Die finale Lösung ist also folgende:
-VoIP Anbieter, der Clip-No-Screening unterstützt mit 4 Sprachkanälen
-Agfeo AS45 bleibt
-Fritzbox ausschließlich als "ISDN Adapter", der ISDN auf SIP umsetzt und auch mit dem Umleitungsszenario ordentlich umgehen kann. Fritzbox als Router kommt nicht in Frage!
-Vor der Fritzbox ein Raspberry Pi mit Asterisk, um ein bißchen Telefonnummern-Mapping zu machen und einen anderen Standort mit einzubinden. Geht wahrscheinlich auch ohne Asterisk, ich habe aber genügend Erfahrung damit, und bevor ich mich lange damit rumärgere die Fritzbox so hinzubiegen was Rufnummern-Mapping angeht, habe ich das schneller im Asterisk gemacht.
-T.38 ist (aus Faulheit) nicht aktiviert, obwohl sowohl Asterisk und Fritzbox das unterstützen würden. Es funktioniert aber trotz des hohen Faxaufkommens überraschender Weise auch so extrem stabil. Bis jetzt keine Beschwerden.
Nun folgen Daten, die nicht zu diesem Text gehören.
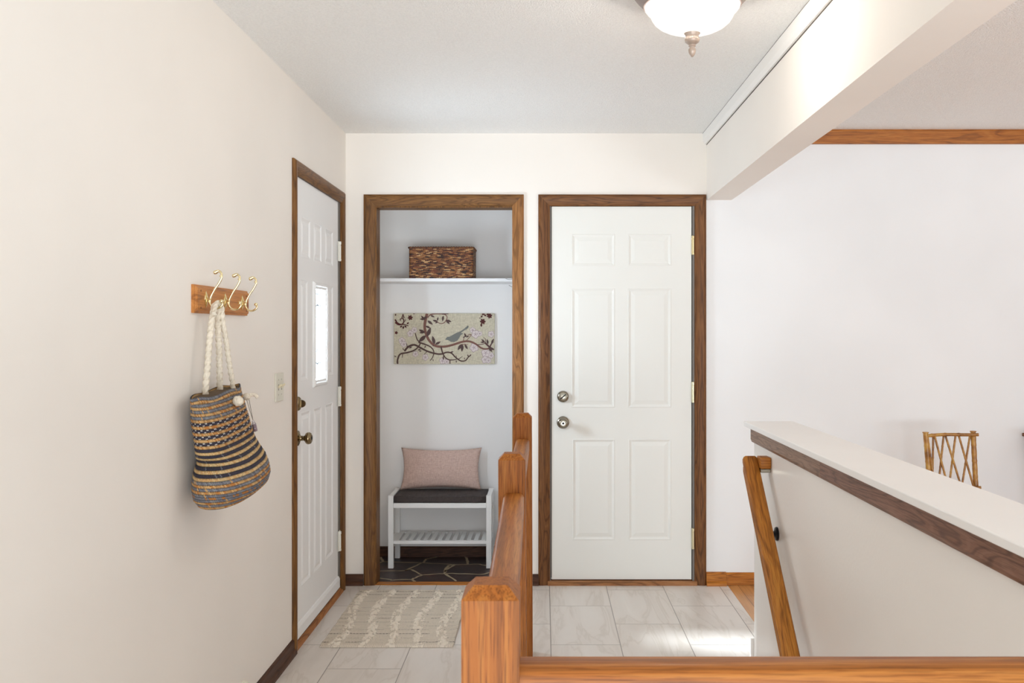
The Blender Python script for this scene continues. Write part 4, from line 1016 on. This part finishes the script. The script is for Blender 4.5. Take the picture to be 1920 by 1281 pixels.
k2 = knot((kx[0], 3.25, kx[2]), .0125)
rope([(kx[0] - .03, 3.235, kx[2] + .0), (kx[0], 3.25, kx[2]), (kx[0] + .016, 3.27, kx[2] + .006), (kx[0] + .026, 3.285, kx[2] - .004)], .0058, name='rope_end', n=10)
# tiny glass vial charm
vc = Vector(W(477, 800, 3.255)); dirv = Vector((.008, .0, -.034)).normalized()
bm = bmesh.new(); t0 = vc - dirv * .020; t1 = vc + dirv * .018
tube(bm, [t0 + dirv * s_ for s_ in (0, .004, .007, .010, .034, .037, .038)], [.0045, .0045, .0052, .0075, .0075, .006, .002], 18)
v_ = obj('glass_charm', bm, M['vial'], parent=bag, smooth=50)
bm = bmesh.new(); tube(bm, [t0 + dirv * .013, t0 + dirv * .035], .0062, 14); obj('charm_filling', bm, M['vialfill'], parent=v_, smooth=50)
bm = bmesh.new(); tube(bm, [(kx[0], 3.25, kx[2] - .008), tuple(t0)], .0008, 6); tube(bm, [(kx[0] + .008, 3.252, kx[2] - .008), tuple(t0)], .0008, 6); obj('charm_cord', bm, simple('cord', srgb(120, 110, 100), .8), parent=v_)

# ------------------------------------------------------------------ light switch and the small bumper low on the wall
sw = thing('light_switch', (XL, 3.972, 1.098), 'ivory double toggle light switch plate next to the entrance door', 'switch')
obj('switch_plate', newbox(XL, XL + .0065, 3.915, 4.030, 1.098, 1.212, bev=.002), M['ivory'], parent=sw)
for yy, up_ in ((3.950, 1), (3.996, 1)):
    o = obj('toggle_slot', newbox(XL + .0060, XL + .0072, yy - .0055, yy + .0055, 1.143, 1.167), simple('toggle_slot', srgb(150, 146, 134), .6), parent=sw)
    bm = bmesh.new(); prism(bm, [(XL + .007, yy - .0035, 1.150), (XL + .007, yy - .0035, 1.162), (XL + .020, yy - .0035, 1.170), (XL + .021, yy - .0035, 1.163)], (0, .007, 0)); obj('toggle', bm, M['ivory2'], parent=sw)
msi = simple('ivory_screw', srgb(180, 176, 162), .5)
for yy in (3.950, 3.996):
    for zz in (1.125, 1.186):
        bm = bmesh.new(); lathe(bm, [(.0001, 0), (.0035, 0), (.003, .001), (.0001, .0012)], (XL + .0065, yy, zz), 'X', 12); obj('screw', bm, msi, parent=sw)
bm = bmesh.new(); lathe(bm, [(.0001, 0), (.030, 0), (.031, .004), (.028, .014), (.020, .020), (.0001, .021)], (XL, 3.50, .098), 'X', 28)
tag(obj('wall_bumper', bm, M['ivory'], smooth=50), 'small round white wall bumper just above the dark baseboard', 'wall bumper')

# ------------------------------------------------------------------ bamboo chair behind the half wall
CY = 5.0
ch = thing('bamboo_chair', (2.06, 4.86, 0), 'bamboo chair with crossed lattice back seen over the half wall', 'chair')
def cane(bm, p, q, r, nodes=4, ph=0.0, seg=12):
    p, q = Vector(p), Vector(q); n = 60; L = (q - p).length; pts = [p.lerp(q, k / n) for k in range(n + 1)]
    rr_ = []
    for k in range(n + 1):
        s_ = k / n * nodes + ph; d = abs(s_ - round(s_)) * L / nodes
        rr_.append(r * (1 + .22 * math.exp(-(d / .0035) ** 2) - .05 * math.cos(2 * PI * s_)))
    tube(bm, pts, rr_, seg)
def W2(px, py, Y=CY): return Vector((fx(px, Y), Y, fz(py, Y)))
# back plane, nearly square to the hall and leaning
def posty(zp): return 0
pA, pB = W2(1735.5, 812), W2(1741.5, 889); dA = (pB - pA) / (pB.z - pA.z)
pC, pD = W2(1824.5, 810), W2(1829.5, 911); dC = (pD - pC) / (pD.z - pC.z)
def down(p, d, z): q = p + d * (z - p.z); q.y = CY - .10 * max(0, (.46 - z)) ; return q
sz = .46
for p, d in ((pA, dA), (pC, dC)):
    bm = bmesh.new(); m_ = down(p, d, sz); cane(bm, p, m_, .0125, 5, .2, 16); lathe(bm, [(.0001, 0), (.015, 0), (.016, .003), (.015, .006), (.0001, .007)], p - Vector((0, 0, .001)), 'Z', 16)
    q = m_.copy(); q.z = 0.001; q.x -= .02; cane(bm, m_, q, .0125, 5, .5, 16); obj('rear_leg', bm, M['bamboo'], parent=ch, smooth=40)
bm = bmesh.new(); tp = smoothpath([W2(1738, 817.5, CY - .006), W2(1760, 815.5, CY - .004), W2(1785, 815, CY - .008), W2(1810, 815.5, CY - .012), W2(1834.5, 815.3, CY - .018)], 12)
tube(bm, tp, [.0085 * (1 + .2 * math.exp(-((k % 12 - 6) / 1.0) ** 2)) for k in range(len(tp))], 14); obj('top_rail', bm, M['bamboo'], parent=ch, smooth=40)
bm = bmesh.new(); cane(bm, W2(1744, 916, CY), W2(1839, 914.5, CY - .02), .0085, 4, .2, 14); obj('bottom_rail', bm, M['bamboo'], parent=ch, smooth=40)
for (a, b) in (((1739, 818), (1753, 915)), ((1749.8, 818), (1748, 915)), ((1752.5, 818), (1778, 915)), ((1769.2, 818), (1759, 915)), ((1773, 818), (1803, 915)), ((1791.5, 818), (1779, 915)), ((1798, 818), (1826, 915)), ((1818.5, 818), (1803, 915))):
    bm = bmesh.new(); dy = -.005 if b[0] > a[0] else .005; cane(bm, W2(a[0], a[1], CY + dy), W2(b[0], b[1], CY + dy), .0052, 5, random.random(), 10); obj('lattice_cane', bm, M['bamboo'], parent=ch, smooth=40)
sx0, sx1 = pA.x - .01, pC.x + .03
bm = bmesh.new(); box(bm, sx0, sx1, 4.68, CY - .015, sz - .02, sz + .01, bev=.008, seg=3); obj('seat', bm, fabric('cane_seat', srgb(170, 130, 78), srgb(204, 166, 110), 400), parent=ch, smooth=40)
for xx in (sx0 + .02, sx1 - .02):
    bm = bmesh.new(); cane(bm, (xx, 4.70, sz - .01), (xx, 4.69, .001), .0125, 5, .3, 16); obj('front_leg', bm, M['bamboo'], parent=ch, smooth=40)
# console table, only the corner of its top is in the frame
ct = thing('console_table', (3.05, 5.14, 0), 'brown wooden table top corner against the dining wall at the edge of the frame', 'table')
tw = var(dict(dark=srgb(60, 32, 20), mid=srgb(112, 68, 44), light=srgb(130, 84, 56)), 'X', 8.0, tag='console')
bm = bmesh.new(); box(bm, fx(1916.0, 5.318), 3.75, 5.00, YB - .002, .811, .830, bev=.003); obj('table_top', bm, tw, parent=ct)
bm = bmesh.new(); box(bm, 2.68, 3.68, 5.03, YB - .02, .735, .811); obj('apron', bm, tw, parent=ct)
for xx in (2.68, 3.64):
    for yy in (5.03, YB - .06): obj('leg', newbox(xx, xx + .04, yy, yy + .04, 0, .735, bev=.003), tw, parent=ct)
-"Clearchannel" zur Fernwartung und ISDN Datenübertragung habe ich nicht zum Laufen bekommen. Was, wenn ich mich recht erinnere, hauptsächlich daran liegt, dass der Asterisk den "Codec" nicht unterstützt. Gibt jetzt halt keine Updates für die Anlage mehr. Braucht's auch nicht, und eigentlich ist die AS Serie ja eh End-of-Life.
-"Busy-on-Busy" läßt sich in der Kombination Agfeo/Fritzbox sauber umsetzen.
Damit sind wir jetzt erstmal glücklich, alles ist wie vorher und billiger ist es auch. Und von der Telekom sind wir auch weg.